Would you return the complete listing below word for word?

+++

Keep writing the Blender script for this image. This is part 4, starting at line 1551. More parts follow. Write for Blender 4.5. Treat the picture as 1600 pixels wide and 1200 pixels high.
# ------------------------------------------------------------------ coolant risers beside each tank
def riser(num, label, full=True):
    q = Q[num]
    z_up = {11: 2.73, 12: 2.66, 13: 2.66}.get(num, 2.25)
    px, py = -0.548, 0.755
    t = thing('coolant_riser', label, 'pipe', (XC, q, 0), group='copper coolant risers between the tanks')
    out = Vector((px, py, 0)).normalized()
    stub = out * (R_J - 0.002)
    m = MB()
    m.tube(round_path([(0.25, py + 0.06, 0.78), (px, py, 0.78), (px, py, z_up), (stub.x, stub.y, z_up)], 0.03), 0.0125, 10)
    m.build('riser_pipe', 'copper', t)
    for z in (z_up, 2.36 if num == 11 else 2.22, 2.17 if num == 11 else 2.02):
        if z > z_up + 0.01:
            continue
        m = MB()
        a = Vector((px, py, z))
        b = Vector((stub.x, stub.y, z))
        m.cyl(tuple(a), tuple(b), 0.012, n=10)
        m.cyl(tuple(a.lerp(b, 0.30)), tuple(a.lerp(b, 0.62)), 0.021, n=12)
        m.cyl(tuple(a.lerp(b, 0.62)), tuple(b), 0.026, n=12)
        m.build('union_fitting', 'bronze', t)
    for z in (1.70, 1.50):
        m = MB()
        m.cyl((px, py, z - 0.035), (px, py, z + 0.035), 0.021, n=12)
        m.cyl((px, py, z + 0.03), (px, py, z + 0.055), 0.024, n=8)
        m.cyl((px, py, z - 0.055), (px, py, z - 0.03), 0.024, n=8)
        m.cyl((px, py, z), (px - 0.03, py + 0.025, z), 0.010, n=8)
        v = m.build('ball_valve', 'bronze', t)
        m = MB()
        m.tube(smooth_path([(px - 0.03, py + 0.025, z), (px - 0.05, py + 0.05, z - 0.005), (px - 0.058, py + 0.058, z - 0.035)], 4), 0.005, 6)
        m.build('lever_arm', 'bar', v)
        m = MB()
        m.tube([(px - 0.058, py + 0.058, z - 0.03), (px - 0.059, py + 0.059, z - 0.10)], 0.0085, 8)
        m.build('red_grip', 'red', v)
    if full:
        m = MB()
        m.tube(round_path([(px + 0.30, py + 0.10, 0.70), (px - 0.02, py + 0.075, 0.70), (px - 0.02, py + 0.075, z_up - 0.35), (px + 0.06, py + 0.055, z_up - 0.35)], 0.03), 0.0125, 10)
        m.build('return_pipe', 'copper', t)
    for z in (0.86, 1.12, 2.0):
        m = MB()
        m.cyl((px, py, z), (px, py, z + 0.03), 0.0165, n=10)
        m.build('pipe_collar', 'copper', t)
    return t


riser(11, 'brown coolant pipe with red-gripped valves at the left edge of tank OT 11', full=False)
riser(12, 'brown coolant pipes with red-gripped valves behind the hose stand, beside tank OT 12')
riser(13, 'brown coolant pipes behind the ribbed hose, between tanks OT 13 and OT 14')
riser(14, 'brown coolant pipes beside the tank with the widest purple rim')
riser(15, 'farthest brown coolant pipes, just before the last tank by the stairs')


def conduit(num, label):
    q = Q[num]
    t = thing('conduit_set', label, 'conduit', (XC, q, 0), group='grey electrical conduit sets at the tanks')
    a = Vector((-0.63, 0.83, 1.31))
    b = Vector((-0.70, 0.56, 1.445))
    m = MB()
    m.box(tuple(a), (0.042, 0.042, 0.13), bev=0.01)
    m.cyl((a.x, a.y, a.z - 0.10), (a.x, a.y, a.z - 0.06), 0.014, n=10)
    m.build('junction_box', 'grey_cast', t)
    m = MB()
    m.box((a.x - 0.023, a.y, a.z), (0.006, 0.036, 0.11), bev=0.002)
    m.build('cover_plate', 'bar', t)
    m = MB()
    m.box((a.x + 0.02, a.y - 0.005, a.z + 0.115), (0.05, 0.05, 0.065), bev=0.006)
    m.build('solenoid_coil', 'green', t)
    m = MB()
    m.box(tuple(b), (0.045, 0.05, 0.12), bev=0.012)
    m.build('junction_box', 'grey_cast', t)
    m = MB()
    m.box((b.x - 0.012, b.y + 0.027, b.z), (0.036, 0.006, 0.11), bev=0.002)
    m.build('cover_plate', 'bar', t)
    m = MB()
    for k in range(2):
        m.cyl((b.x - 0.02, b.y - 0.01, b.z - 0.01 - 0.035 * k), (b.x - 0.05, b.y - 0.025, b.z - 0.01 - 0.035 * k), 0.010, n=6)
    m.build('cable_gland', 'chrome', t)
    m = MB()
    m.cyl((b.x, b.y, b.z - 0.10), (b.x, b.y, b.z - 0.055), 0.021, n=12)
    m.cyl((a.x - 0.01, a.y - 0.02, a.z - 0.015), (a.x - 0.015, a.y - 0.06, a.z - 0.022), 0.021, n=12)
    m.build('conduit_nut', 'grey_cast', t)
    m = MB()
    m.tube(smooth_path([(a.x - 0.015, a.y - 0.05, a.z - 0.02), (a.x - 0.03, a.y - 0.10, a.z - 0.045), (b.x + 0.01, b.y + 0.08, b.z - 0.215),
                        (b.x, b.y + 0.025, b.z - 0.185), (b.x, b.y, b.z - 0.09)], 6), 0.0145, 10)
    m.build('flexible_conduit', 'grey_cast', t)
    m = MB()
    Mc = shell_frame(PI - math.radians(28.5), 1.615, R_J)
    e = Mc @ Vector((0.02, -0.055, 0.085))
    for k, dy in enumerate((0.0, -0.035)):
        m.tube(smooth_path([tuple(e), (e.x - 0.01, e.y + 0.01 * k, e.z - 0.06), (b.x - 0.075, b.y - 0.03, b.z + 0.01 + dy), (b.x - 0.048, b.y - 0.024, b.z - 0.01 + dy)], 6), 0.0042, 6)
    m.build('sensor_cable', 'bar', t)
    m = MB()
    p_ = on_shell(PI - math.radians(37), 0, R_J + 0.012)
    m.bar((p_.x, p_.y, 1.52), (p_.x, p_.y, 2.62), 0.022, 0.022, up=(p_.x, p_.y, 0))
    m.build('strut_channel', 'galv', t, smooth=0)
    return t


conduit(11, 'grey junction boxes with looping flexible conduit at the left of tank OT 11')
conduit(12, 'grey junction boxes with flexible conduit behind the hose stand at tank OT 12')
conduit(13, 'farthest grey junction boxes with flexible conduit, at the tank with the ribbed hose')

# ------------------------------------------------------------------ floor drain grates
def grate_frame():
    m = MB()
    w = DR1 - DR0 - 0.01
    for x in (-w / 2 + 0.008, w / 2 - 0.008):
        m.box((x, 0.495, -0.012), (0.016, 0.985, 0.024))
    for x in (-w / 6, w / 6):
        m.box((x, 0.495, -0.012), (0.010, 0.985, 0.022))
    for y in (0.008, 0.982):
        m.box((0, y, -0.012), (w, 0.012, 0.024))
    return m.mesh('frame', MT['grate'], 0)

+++

SOLVED EXERCISE:
Keep writing the Blender script for this image. This is part 4, starting at line 1551. More parts follow. Write for Blender 4.5. Treat the picture as 1600 pixels wide and 1200 pixels high.
# ------------------------------------------------------------------ coolant risers beside each tank
def riser(num, label, full=True):
    q = Q[num]
    z_up = {11: 2.73, 12: 2.66, 13: 2.66}.get(num, 2.25)
    px, py = -0.548, 0.755
    t = thing('coolant_riser', label, 'pipe', (XC, q, 0), group='copper coolant risers between the tanks')
    out = Vector((px, py, 0)).normalized()
    stub = out * (R_J - 0.002)
    m = MB()
    m.tube(round_path([(0.25, py + 0.06, 0.78), (px, py, 0.78), (px, py, z_up), (stub.x, stub.y, z_up)], 0.03), 0.0125, 10)
    m.build('riser_pipe', 'copper', t)
    for z in (z_up, 2.36 if num == 11 else 2.22, 2.17 if num == 11 else 2.02):
        if z > z_up + 0.01:
            continue
        m = MB()
        a = Vector((px, py, z))
        b = Vector((stub.x, stub.y, z))
        m.cyl(tuple(a), tuple(b), 0.012, n=10)
        m.cyl(tuple(a.lerp(b, 0.30)), tuple(a.lerp(b, 0.62)), 0.021, n=12)
        m.cyl(tuple(a.lerp(b, 0.62)), tuple(b), 0.026, n=12)
        m.build('union_fitting', 'bronze', t)
    for z in (1.70, 1.50):
        m = MB()
        m.cyl((px, py, z - 0.035), (px, py, z + 0.035), 0.021, n=12)
        m.cyl((px, py, z + 0.03), (px, py, z + 0.055), 0.024, n=8)
        m.cyl((px, py, z - 0.055), (px, py, z - 0.03), 0.024, n=8)
        m.cyl((px, py, z), (px - 0.03, py + 0.025, z), 0.010, n=8)
        v = m.build('ball_valve', 'bronze', t)
        m = MB()
        m.tube(smooth_path([(px - 0.03, py + 0.025, z), (px - 0.05, py + 0.05, z - 0.005), (px - 0.058, py + 0.058, z - 0.035)], 4), 0.005, 6)
        m.build('lever_arm', 'bar', v)
        m = MB()
        m.tube([(px - 0.058, py + 0.058, z - 0.03), (px - 0.059, py + 0.059, z - 0.10)], 0.0085, 8)
        m.build('red_grip', 'red', v)
    if full:
        m = MB()
        m.tube(round_path([(px + 0.30, py + 0.10, 0.70), (px - 0.02, py + 0.075, 0.70), (px - 0.02, py + 0.075, z_up - 0.35), (px + 0.06, py + 0.055, z_up - 0.35)], 0.03), 0.0125, 10)
        m.build('return_pipe', 'copper', t)
    for z in (0.86, 1.12, 2.0):
        m = MB()
        m.cyl((px, py, z), (px, py, z + 0.03), 0.0165, n=10)
        m.build('pipe_collar', 'copper', t)
    return t


riser(11, 'brown coolant pipe with red-gripped valves at the left edge of tank OT 11', full=False)
riser(12, 'brown coolant pipes with red-gripped valves behind the hose stand, beside tank OT 12')
riser(13, 'brown coolant pipes behind the ribbed hose, between tanks OT 13 and OT 14')
riser(14, 'brown coolant pipes beside the tank with the widest purple rim')
riser(15, 'farthest brown coolant pipes, just before the last tank by the stairs')


def conduit(num, label):
    q = Q[num]
    t = thing('conduit_set', label, 'conduit', (XC, q, 0), group='grey electrical conduit sets at the tanks')
    a = Vector((-0.63, 0.83, 1.31))
    b = Vector((-0.70, 0.56, 1.445))
    m = MB()
    m.box(tuple(a), (0.042, 0.042, 0.13), bev=0.01)
    m.cyl((a.x, a.y, a.z - 0.10), (a.x, a.y, a.z - 0.06), 0.014, n=10)
    m.build('junction_box', 'grey_cast', t)
    m = MB()
    m.box((a.x - 0.023, a.y, a.z), (0.006, 0.036, 0.11), bev=0.002)
    m.build('cover_plate', 'bar', t)
    m = MB()
    m.box((a.x + 0.02, a.y - 0.005, a.z + 0.115), (0.05, 0.05, 0.065), bev=0.006)
    m.build('solenoid_coil', 'green', t)
    m = MB()
    m.box(tuple(b), (0.045, 0.05, 0.12), bev=0.012)
    m.build('junction_box', 'grey_cast', t)
    m = MB()
    m.box((b.x - 0.012, b.y + 0.027, b.z), (0.036, 0.006, 0.11), bev=0.002)
    m.build('cover_plate', 'bar', t)
    m = MB()
    for k in range(2):
        m.cyl((b.x - 0.02, b.y - 0.01, b.z - 0.01 - 0.035 * k), (b.x - 0.05, b.y - 0.025, b.z - 0.01 - 0.035 * k), 0.010, n=6)
    m.build('cable_gland', 'chrome', t)
    m = MB()
    m.cyl((b.x, b.y, b.z - 0.10), (b.x, b.y, b.z - 0.055), 0.021, n=12)
    m.cyl((a.x - 0.01, a.y - 0.02, a.z - 0.015), (a.x - 0.015, a.y - 0.06, a.z - 0.022), 0.021, n=12)
    m.build('conduit_nut', 'grey_cast', t)
    m = MB()
    m.tube(smooth_path([(a.x - 0.015, a.y - 0.05, a.z - 0.02), (a.x - 0.03, a.y - 0.10, a.z - 0.045), (b.x + 0.01, b.y + 0.08, b.z - 0.215),
                        (b.x, b.y + 0.025, b.z - 0.185), (b.x, b.y, b.z - 0.09)], 6), 0.0145, 10)
    m.build('flexible_conduit', 'grey_cast', t)
    m = MB()
    Mc = shell_frame(PI - math.radians(28.5), 1.615, R_J)
    e = Mc @ Vector((0.02, -0.055, 0.085))
    for k, dy in enumerate((0.0, -0.035)):
        m.tube(smooth_path([tuple(e), (e.x - 0.01, e.y + 0.01 * k, e.z - 0.06), (b.x - 0.075, b.y - 0.03, b.z + 0.01 + dy), (b.x - 0.048, b.y - 0.024, b.z - 0.01 + dy)], 6), 0.0042, 6)
    m.build('sensor_cable', 'bar', t)
    m = MB()
    p_ = on_shell(PI - math.radians(37), 0, R_J + 0.012)
    m.bar((p_.x, p_.y, 1.52), (p_.x, p_.y, 2.62), 0.022, 0.022, up=(p_.x, p_.y, 0))
    m.build('strut_channel', 'galv', t, smooth=0)
    return t


conduit(11, 'grey junction boxes with looping flexible conduit at the left of tank OT 11')
conduit(12, 'grey junction boxes with flexible conduit behind the hose stand at tank OT 12')
conduit(13, 'farthest grey junction boxes with flexible conduit, at the tank with the ribbed hose')

# ------------------------------------------------------------------ floor drain grates
def grate_frame():
    m = MB()
    w = DR1 - DR0 - 0.01
    for x in (-w / 2 + 0.008, w / 2 - 0.008):
        m.box((x, 0.495, -0.012), (0.016, 0.985, 0.024))
    for x in (-w / 6, w / 6):
        m.box((x, 0.495, -0.012), (0.010, 0.985, 0.022))
    for y in (0.008, 0.982):
        m.box((0, y, -0.012), (w, 0.012, 0.024))
    return m.mesh('frame', MT['grate'], 0)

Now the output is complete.